- **Data listing**
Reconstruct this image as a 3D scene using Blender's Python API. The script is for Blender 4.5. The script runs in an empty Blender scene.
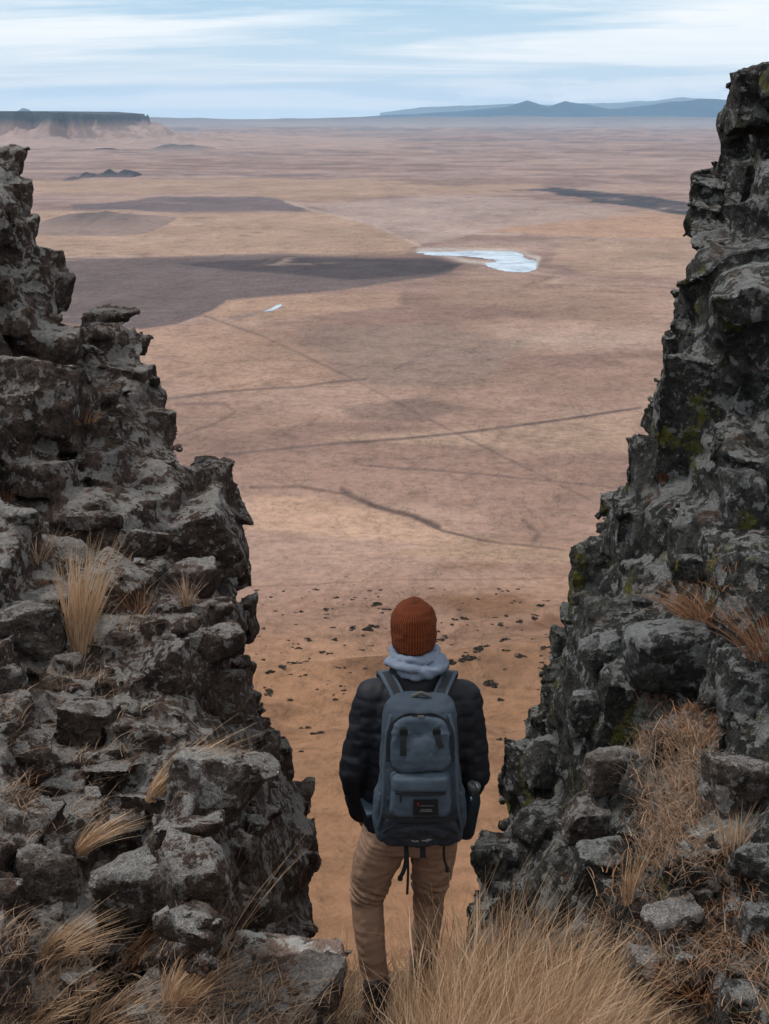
import bpy, bmesh, math, random
import numpy as np
from mathutils import Vector, Matrix, Euler
PI = math.pi
scene = bpy.context.scene
COL = scene.collection
F = 1500.0; CX = 384.5; CY = 512.0
TH = math.atan(400.0 / F); CT, ST = math.cos(TH), math.sin(TH)

def ray(px, py):
    """direction of the view ray scaled so that its forward (world Y) part is 1"""
    px = np.asarray(px, float); py = np.asarray(py, float)
    a = px - CX; b = CY - py
    y = F * CT + b * ST; z = -F * ST + b * CT
    return np.stack([a / y, np.ones_like(y), z / y], -1)
def at(px, py, Y):
    r = ray(px, py) * Y
    return Vector((float(r[0]), float(r[1]), float(r[2])))
def proj(p):
    x, y, z = p
    d = y * CT - z * ST; u = y * ST + z * CT
    return CX + F * x / d, CY - F * u / d
def depth(p): return p[1] * CT - p[2] * ST

# ---------------------------------------------------------------- noise
_rs = np.random.RandomState(7)
_P = _rs.permutation(256); _P = np.concatenate([_P, _P, _P])
_G = _rs.normal(size=(256, 3)); _G /= np.linalg.norm(_G, axis=1)[:, None]
_VT = _rs.uniform(-1, 1, 65536).astype(np.float32)
def noise(p):
    """smooth value noise, -1..1"""
    p = np.asarray(p, np.float32)
    fl = np.floor(p); f = p - fl; i = fl.astype(np.int32)
    w = f * f * f * (f * (f * 6 - 15) + 10)
    hx = (i[..., 0] * 374761393, (i[..., 0] + 1) * 374761393)
    hy = (i[..., 1] * 668265263, (i[..., 1] + 1) * 668265263)
    hz = (i[..., 2] * 1274126177, (i[..., 2] + 1) * 1274126177)
    def g(a, b, c):
        h = hx[a] ^ hy[b] ^ hz[c]; h = (h ^ (h >> 13)) * 1274126177
        return _VT[(h ^ (h >> 15)) & 65535]
    wx, wy, wz = w[..., 0], w[..., 1], w[..., 2]
    L_ = lambda u, v, t: u + (v - u) * t
    return L_(L_(L_(g(0, 0, 0), g(1, 0, 0), wx), L_(g(0, 1, 0), g(1, 1, 0), wx), wy),
              L_(L_(g(0, 0, 1), g(1, 0, 1), wx), L_(g(0, 1, 1), g(1, 1, 1), wx), wy), wz)
np.seterr(over='ignore')
def fbm(p, octv=4, gain=.5):
    p = np.asarray(p, float); s = 0; a = 1; t = 0
    for k in range(octv):
        s = s + a * noise(p * 2 ** k + 17.3 * k); t += a; a *= gain
    return s / t
def sstep(a, b, x):
    t = np.clip((x - a) / (b - a), 0, 1); return t * t * (3 - 2 * t)

# ---------------------------------------------------------------- objects
def tag(o, label=None, cat=None, group=None, kind=None):
    if label: o['label'] = label
    if cat: o['category'] = cat
    if group: o['group'] = group
    if kind: o['kind'] = kind
    return o
def empty(name, loc=(0, 0, 0), rz=0):
    o = bpy.data.objects.new(name, None); COL.objects.link(o)
    o.location = loc; o.rotation_euler = (0, 0, rz); o.empty_display_size = .1
    return o
def mesh_np(name, verts, faces, mat=None, parent=None, smooth=False):
    me = bpy.data.meshes.new(name)
    me.from_pydata([tuple(v) for v in np.asarray(verts).tolist()], [], [tuple(f) for f in (faces.tolist() if hasattr(faces, 'tolist') else faces)])
    me.update()
    o = bpy.data.objects.new(name, me); COL.objects.link(o)
    if mat: me.materials.append(mat)
    if parent: o.parent = parent
    if smooth: me.polygons.foreach_set('use_smooth', [True] * len(me.polygons))
    return o
def obj_bm(name, bm, mat=None, parent=None, smooth=True):
    me = bpy.data.meshes.new(name); bm.to_mesh(me); bm.free()
    o = bpy.data.objects.new(name, me); COL.objects.link(o)
    if mat: me.materials.append(mat)
    if parent: o.parent = parent
    if smooth: me.polygons.foreach_set('use_smooth', [True] * len(me.polygons))
    return o
def bake(o):
    """apply the modifiers of an object"""
    dg = bpy.context.evaluated_depsgraph_get(); dg.update()
    me = bpy.data.meshes.new_from_object(o.evaluated_get(dg))
    old = o.data; o.modifiers.clear(); o.data = me; bpy.data.meshes.remove(old)
    return o
def ptag(o, label):
    o['label'] = label; return o

# ---------------------------------------------------------------- node materials
class N:
    def __init__(s, name):
        s.m = bpy.data.materials.new(name); s.m.use_nodes = True
        s.t = s.m.node_tree; s.b = s.t.nodes['Principled BSDF']; s.out = s.t.nodes['Material Output']
        s.b.inputs['Specular IOR Level'].default_value = .25
    def n(s, typ, **kw):
        x = s.t.nodes.new(typ)
        for k, v in kw.items():
            if k in x.inputs.keys() if isinstance(k, str) else False: pass
            setattr(x, k, v)
        return x
    def link(s, a, b): s.t.links.new(a, b)
    def val(s, inp, v):
        if hasattr(v, 'is_output') or isinstance(v, bpy.types.NodeSocket): s.link(v, inp)
        else: inp.default_value = v
    def coord(s, scale=(1, 1, 1), obj=False):
        if obj: c = s.n('ShaderNodeTexCoord').outputs['Object']
        else: c = s.n('ShaderNodeNewGeometry').outputs['Position']
        m = s.n('ShaderNodeMapping'); s.link(c, m.inputs['Vector']); m.inputs['Scale'].default_value = scale
        return m.outputs['Vector']
    def noise(s, vec, scale=1, detail=4, rough=.5, dist=0):
        x = s.n('ShaderNodeTexNoise'); s.link(vec, x.inputs['Vector'])
        x.inputs['Scale'].default_value = scale; x.inputs['Detail'].default_value = detail
        x.inputs['Roughness'].default_value = rough; x.inputs['Distortion'].default_value = dist
        return x.outputs['Fac']
    def voro(s, vec, scale=1, feature='F1', out='Distance', rnd=1):
        x = s.n('ShaderNodeTexVoronoi'); x.feature = feature; s.link(vec, x.inputs['Vector'])
        x.inputs['Scale'].default_value = scale; x.inputs['Randomness'].default_value = rnd
        return x.outputs[out]
    def ramp(s, fac, stops):
        x = s.n('ShaderNodeValToRGB'); s.link(fac, x.inputs['Fac']); e = x.color_ramp.elements
        while len(e) < len(stops): e.new(.5)
        for q, (p, c) in zip(e, stops):
            q.position = p; q.color = (c if len(c) == 4 else (*c, 1)) if hasattr(c, '__len__') else (c, c, c, 1)
        return x.outputs['Color']
    def mix(s, f, a, b, mode='MIX'):
        x = s.n('ShaderNodeMix'); x.data_type = 'RGBA'; x.blend_type = mode
        for i, v in ((0, f), (6, a), (7, b)):
            if isinstance(v, bpy.types.NodeSocket): s.link(v, x.inputs[i])
            else: x.inputs[i].default_value = v if i == 0 else ((*v, 1) if len(v) == 3 else v)
        return x.outputs[2]
    def math(s, op, a, b=0.0, c=None):
        x = s.n('ShaderNodeMath'); x.operation = op
        s.val(x.inputs[0], a); s.val(x.inputs[1], b)
        if c is not None: s.val(x.inputs[2], c)
        return x.outputs[0]
    def mr(s, v, a, b, c=0., d=1.):
        x = s.n('ShaderNodeMapRange'); s.val(x.inputs[0], v)
        for i, q in enumerate((a, b, c, d)): x.inputs[i + 1].default_value = q
        return x.outputs[0]
    def bump(s, h, strength=.5, dist=.01, nrm=None):
        x = s.n('ShaderNodeBump'); s.link(h, x.inputs['Height'])
        x.inputs['Strength'].default_value = strength; x.inputs['Distance'].default_value = dist
        if nrm is not None: s.link(nrm, x.inputs['Normal'])
        return x.outputs['Normal']
    def done(s, color=None, rough=None, nrm=None):
        if color is not None:
            if isinstance(color, bpy.types.NodeSocket): s.link(color, s.b.inputs['Base Color'])
            else: s.b.inputs['Base Color'].default_value = (*color, 1)
        if rough is not None: s.val(s.b.inputs['Roughness'], rough)
        if nrm is not None: s.link(nrm, s.b.inputs['Normal'])
        return s.m
def fabric(name, c, c2=None, scale=60, rough=.9, bump=.3, fine=900):
    k = N(name); v = k.coord(obj=True)
    f = k.noise(v, scale * .2, 5, .6); f2 = k.noise(v, fine, 2, .5)
    c2 = c2 or tuple(x * .7 for x in c)
    col = k.mix(k.mr(f, .3, .7), c, c2)
    col = k.mix(k.mr(f2, .3, .7, 0, .25), col, tuple(x * 1.5 for x in c))
    nr = k.bump(k.math('ADD', k.math('MULTIPLY', f2, .15), f), bump, .01)
    return k.done(col, rough, nr)
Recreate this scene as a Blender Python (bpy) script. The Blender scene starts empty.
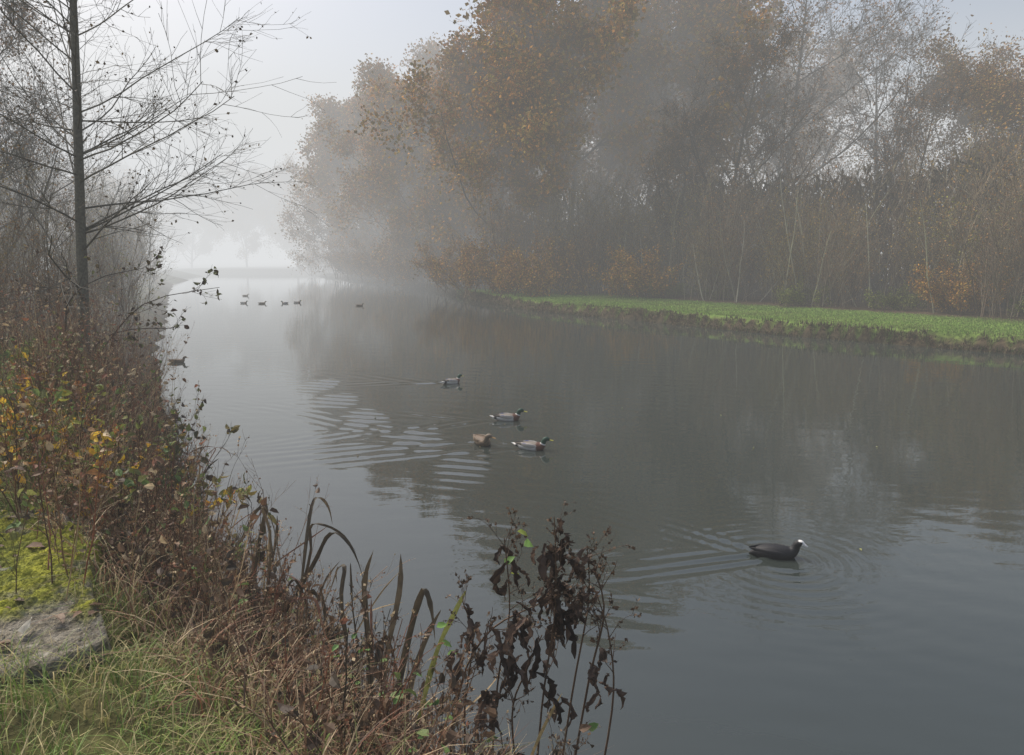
import bpy, math, numpy as np
from mathutils import Vector
sc=bpy.context.scene
rg=np.random.default_rng(11)
def nz(v): return v/np.maximum(np.linalg.norm(v,axis=-1,keepdims=True),1e-9)
# ------------------------------------------------ mesh buffer
class Buf:
    def __init__(s): s.V=[];s.F=[];s.C=[];s.n=0
    def add(s,V,Fs,C):
        V=np.asarray(V,float).reshape(-1,3)
        C=np.asarray(C,float)
        if C.ndim==1: C=np.tile(C,(len(V),1))
        s.V.append(V);s.C.append(C.reshape(-1,3))
        for F in Fs: s.F.append(np.asarray(F,int)+s.n)
        s.n+=len(V)
    def mesh(s,name,mat,smooth=False):
        V=np.concatenate(s.V);C=np.concatenate(s.C)
        loops=np.concatenate([f.ravel() for f in s.F])
        tot=np.concatenate([np.full(len(f),f.shape[1]) for f in s.F])
        start=np.concatenate([[0],np.cumsum(tot)[:-1]])
        m=bpy.data.meshes.new(name)
        m.vertices.add(len(V));m.vertices.foreach_set('co',V.ravel().astype(np.float32))
        m.loops.add(len(loops));m.loops.foreach_set('vertex_index',loops.astype(np.int32))
        m.polygons.add(len(tot));m.polygons.foreach_set('loop_start',start.astype(np.int32))
        m.polygons.foreach_set('use_smooth',np.full(len(tot),smooth))
        m.update(calc_edges=True)
        a=m.color_attributes.new('Col','FLOAT_COLOR','POINT')
        a.data.foreach_set('color',np.concatenate([np.clip(C,0,1),np.ones((len(C),1))],1).ravel().astype(np.float32))
        m.materials.append(mat)
        return m
def obj(name,m,loc=(0,0,0),rz=0,s=1):
    o=bpy.data.objects.new(name,m);o.location=loc;o.rotation_euler=(0,0,rz)
    o.scale=(s,s,s) if np.isscalar(s) else s
    sc.collection.objects.link(o);return o
# ------------------------------------------------ materials
def mat_col(name,rough=.8,ns=20,amt=.5,trans=0,spec=.2,bump=0,bscale=60):
    m=bpy.data.materials.new(name);m.use_nodes=True;nt=m.node_tree;N=nt.nodes;Lk=nt.links
    b=N['Principled BSDF'];b.inputs['Roughness'].default_value=rough
    b.inputs['Specular IOR Level'].default_value=spec
    at=N.new('ShaderNodeAttribute');at.attribute_name='Col'
    col=at.outputs['Color']
    tc=N.new('ShaderNodeTexCoord')
    if amt:
        no=N.new('ShaderNodeTexNoise');no.inputs['Scale'].default_value=ns;no.inputs['Detail'].default_value=3
        Lk.new(tc.outputs['Object'],no.inputs['Vector'])
        mr=N.new('ShaderNodeMapRange');mr.inputs[1].default_value=.25;mr.inputs[2].default_value=.75
        mr.inputs[3].default_value=1-amt;mr.inputs[4].default_value=1+amt
        Lk.new(no.outputs[0],mr.inputs[0])
        vm=N.new('ShaderNodeVectorMath');vm.operation='SCALE'
        Lk.new(at.outputs['Color'],vm.inputs[0]);Lk.new(mr.outputs[0],vm.inputs['Scale']);col=vm.outputs[0]
    Lk.new(col,b.inputs['Base Color'])
    if bump:
        n2=N.new('ShaderNodeTexNoise');n2.inputs['Scale'].default_value=bscale;n2.inputs['Detail'].default_value=5
        Lk.new(tc.outputs['Object'],n2.inputs['Vector'])
        bp=N.new('ShaderNodeBump');bp.inputs['Strength'].default_value=bump;bp.inputs['Distance'].default_value=.03
        Lk.new(n2.outputs[0],bp.inputs['Height']);Lk.new(bp.outputs[0],b.inputs['Normal'])
    if trans:
        t=N.new('ShaderNodeBsdfTranslucent');mx=N.new('ShaderNodeMixShader');mx.inputs[0].default_value=trans
        Lk.new(col,t.inputs[0]);Lk.new(b.outputs[0],mx.inputs[1]);Lk.new(t.outputs[0],mx.inputs[2])
        Lk.new(mx.outputs[0],N['Material Output'].inputs[0])
    return m
M_leaf=mat_col('foliage',.6,30,.35,.3,.3)
M_tree=mat_col('tree_bark_and_leaves',.9,3,.3,0,0)
M_ground=mat_col('ground_soil_grass',.95,6,.55,0,.1,.8,40)
M_feather=mat_col('feathers',.55,60,.12,0,.3,.2,120)
M_stone=mat_col('mossy_stone',.95,18,.45,0,.1,1.0,60)
# ------------------------------------------------ generators
def tubes(buf,P,R,k,C):
    B,n,_=P.shape
    T=nz(np.gradient(P,axis=1))
    ref=np.where(np.abs(T[:,:1,2:3])>.75,np.array([1.,0,0]),np.array([0,0,1.]))
    A=nz(np.cross(T,np.broadcast_to(ref,T.shape)));D=np.cross(T,A)
    th=np.arange(k)*2*np.pi/k
    V=P[:,:,None,:]+R[:,:,None,None]*(np.cos(th)[None,None,:,None]*A[:,:,None,:]+np.sin(th)[None,None,:,None]*D[:,:,None,:])
    b=np.arange(B)[:,None,None]*n*k;i=np.arange(n-1)[None,:,None]*k;j=np.arange(k)[None,None,:];j2=(j+1)%k
    F=np.stack([b+i+j,b+i+j2,b+i+k+j2,b+i+k+j],-1).reshape(-1,4)
    C=np.asarray(C,float)
    if C.ndim==1: C=np.tile(C,(B,1))
    buf.add(V,[F],np.repeat(C,n*k,axis=0))
def interp(P,t,R=None):
    n=P.shape[1];x=t*(n-1);i=np.clip(x.astype(int),0,n-2);f=(x-i)[:,None];a=np.arange(len(P))
    p=P[a,i]*(1-f)+P[a,i+1]*f;d=nz(P[a,i+1]-P[a,i])
    r=None if R is None else R[a,i]*(1-f[:,0])+R[a,i+1]*f[:,0]
    return p,d,r
def path(p,d,L,n,up,wig,r):
    pts=[p];
    for k in range(n-1):
        d=nz(d+np.array([0,0,1.])*up/(n-1)+wig*r.normal(size=d.shape))
        p=p+d*(L/(n-1))[:,None];pts.append(p)
    return np.stack(pts,1)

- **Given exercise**
Copy the records above exactly, from the first line through the line containing "TH = math.atan(400.0", and leave out the pictures.

- **Worked solution**
Reconstruct this image as a 3D scene using Blender's Python API. The script is for Blender 4.5. The script runs in an empty Blender scene.
import bpy, bmesh, math, random
import numpy as np
from mathutils import Vector, Matrix, Euler
PI = math.pi
scene = bpy.context.scene
COL = scene.collection
F = 1500.0; CX = 384.5; CY = 512.0
TH = math.atan(400.0 / F); CT, ST = math.cos(TH), math.sin(TH)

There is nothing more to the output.